Double Dot Product: Solving 3D Vector Problem

[Naake]

Hi,
I have following problem of double dot product (\vec a \cdot \vec b)(\vec a^* \cdot \vec c), and I have expected rusult |a|^2(\vec b \cdot \vec c), but I don't know if it is the exactly result (I am unable to find any appropriate identity or proove it), or it is just an approximation... where \vec a is complex and \vec b, \vec c are real 3D vectors. Maybe can help, that all vectors lie in the plane. So is it true that
(\vec a \cdot \vec b)(\vec a^* \cdot \vec c) =? |a|^2(\vec b \cdot \vec c)?
Thanks,
Michal

 

[matteo137]

Approach 1 : write down $(\vec a \cdot \vec b)(\vec a^* \cdot \vec c) = (a_1 b_1 + ...)(a_1^\ast c_1 + ...)$ and go through the calculation.

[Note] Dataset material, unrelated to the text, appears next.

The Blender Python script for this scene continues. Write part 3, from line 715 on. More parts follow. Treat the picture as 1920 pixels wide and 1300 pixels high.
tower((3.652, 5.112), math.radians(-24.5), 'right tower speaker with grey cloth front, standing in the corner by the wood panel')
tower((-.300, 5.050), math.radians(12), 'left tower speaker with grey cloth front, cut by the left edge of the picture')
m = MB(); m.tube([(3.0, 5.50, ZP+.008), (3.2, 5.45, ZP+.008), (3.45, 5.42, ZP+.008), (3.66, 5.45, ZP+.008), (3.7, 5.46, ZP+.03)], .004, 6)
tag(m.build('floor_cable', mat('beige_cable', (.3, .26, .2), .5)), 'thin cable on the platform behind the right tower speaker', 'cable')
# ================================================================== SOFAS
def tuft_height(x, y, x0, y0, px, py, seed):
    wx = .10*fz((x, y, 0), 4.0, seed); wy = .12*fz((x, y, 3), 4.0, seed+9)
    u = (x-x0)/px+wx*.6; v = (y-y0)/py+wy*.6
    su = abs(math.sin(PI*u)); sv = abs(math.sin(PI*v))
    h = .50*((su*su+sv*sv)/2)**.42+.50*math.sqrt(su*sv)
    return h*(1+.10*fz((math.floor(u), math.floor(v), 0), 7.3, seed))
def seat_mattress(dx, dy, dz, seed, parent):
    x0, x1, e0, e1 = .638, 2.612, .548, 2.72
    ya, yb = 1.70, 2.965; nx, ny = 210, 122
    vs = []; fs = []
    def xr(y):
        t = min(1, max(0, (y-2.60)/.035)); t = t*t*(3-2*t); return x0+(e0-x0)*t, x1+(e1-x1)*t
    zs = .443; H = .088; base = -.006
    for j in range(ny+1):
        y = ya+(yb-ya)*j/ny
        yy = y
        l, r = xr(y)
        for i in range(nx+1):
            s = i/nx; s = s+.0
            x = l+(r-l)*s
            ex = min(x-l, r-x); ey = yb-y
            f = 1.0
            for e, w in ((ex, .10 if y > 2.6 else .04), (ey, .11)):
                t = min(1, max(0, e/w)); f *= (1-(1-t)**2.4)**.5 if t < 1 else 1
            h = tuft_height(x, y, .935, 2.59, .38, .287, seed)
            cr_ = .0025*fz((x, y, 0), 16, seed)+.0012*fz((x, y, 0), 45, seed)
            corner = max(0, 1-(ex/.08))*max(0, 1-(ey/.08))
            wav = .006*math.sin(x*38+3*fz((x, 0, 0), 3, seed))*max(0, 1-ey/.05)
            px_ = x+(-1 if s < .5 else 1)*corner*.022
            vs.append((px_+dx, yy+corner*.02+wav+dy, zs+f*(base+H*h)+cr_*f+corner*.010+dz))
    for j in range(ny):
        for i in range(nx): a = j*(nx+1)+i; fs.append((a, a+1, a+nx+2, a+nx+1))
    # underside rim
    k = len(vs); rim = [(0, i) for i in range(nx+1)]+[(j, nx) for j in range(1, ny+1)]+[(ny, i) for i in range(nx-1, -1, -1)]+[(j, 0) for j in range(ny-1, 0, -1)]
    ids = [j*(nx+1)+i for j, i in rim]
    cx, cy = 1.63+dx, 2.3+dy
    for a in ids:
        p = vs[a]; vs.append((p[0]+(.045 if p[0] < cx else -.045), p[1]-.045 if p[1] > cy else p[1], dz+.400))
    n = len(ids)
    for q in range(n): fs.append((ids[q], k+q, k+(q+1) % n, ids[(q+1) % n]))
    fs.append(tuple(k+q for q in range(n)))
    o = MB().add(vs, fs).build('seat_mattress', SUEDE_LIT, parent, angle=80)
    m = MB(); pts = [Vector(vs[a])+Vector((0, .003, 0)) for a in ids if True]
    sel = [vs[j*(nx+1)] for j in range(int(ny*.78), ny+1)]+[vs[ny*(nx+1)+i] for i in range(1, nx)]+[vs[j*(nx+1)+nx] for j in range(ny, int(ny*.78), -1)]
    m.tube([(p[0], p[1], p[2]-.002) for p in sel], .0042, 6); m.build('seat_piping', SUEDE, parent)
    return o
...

Approach 2 : Each dot product is a scalar e.g. $(\vec a \cdot \vec b) = \beta$. You know that $\beta(\vec a^* \cdot \vec c)=(\beta\vec a^*) \cdot \vec c$, ...

 

[HallsofIvy]

There may be a language problem here. I do not understand your "but I don't know if it is the exactly result (I am unable to find any appropriate identity or prove it), or it is just an approximation... where \vec a is complex and \vec b, \vec c are real 3D vectors."
There is no standard notation in which "\vec{a}" would be used to denote a complex number. Did you mean that \vec{a} might be a vector over the complex field? In either case, the "dot product" is only defined for vectors in the same vector space. If any of the vectors were in a vector space over the complex numbers then then they would all have to be- possibly with the complex part of their components equal to 0.

I can't imagine why you would think this was "just an approximation".

 

[mathman]

In general your result is wrong. Example b=c, b perpendicular to a. a.b=0, a.c=0, but |a|²b.c not 0.